'Surge pricing' at the store?

Uber introduced the term "surge-pricing" into most of our vocabularies. And that company's success likely contributed to the rise of the surge-pricing business model seemingly everywhere else.

"I don't really love it simply because the consumer can't prepare," smart shopping expert Trae Bodge says. "The consumer has no power over this pricing at all."

Bodge looks at Uber and sees a fluctuation in rates for which the consumer can prepare. But with a major retailer like Kohl's, which recently introduced electronic price tags the chain can manipulate in all its stores at the same time, Dodge sees unpredictability reducing consumers to corporate pawns.

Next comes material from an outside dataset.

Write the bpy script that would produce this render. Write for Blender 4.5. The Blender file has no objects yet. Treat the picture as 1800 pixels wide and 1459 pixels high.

"If you're in a store and the price is liquid, we have no control," Bodge says.

Airlines and rental cars have long employed a sort of surge-pricing. But with Internet providers, restaurant reservation purveyors, and Amazon.com now collecting vast quantities of data about the shopping habits of their consumers thanks to online sales, they can now smartly adjust prices -- and do so as often as they like.

"I worry about it affecting consumer trust," Bodge says.

This culture of mistrust might lead to self-conscious or resentful shoppers, which could also backfire for price-tinkering retailers, sending would-be customers elsewhere.

"Retailers can watch consumers coming and going," Bodge says. "They can see them interacting on their smart phones. They can send them messages on their smart phones."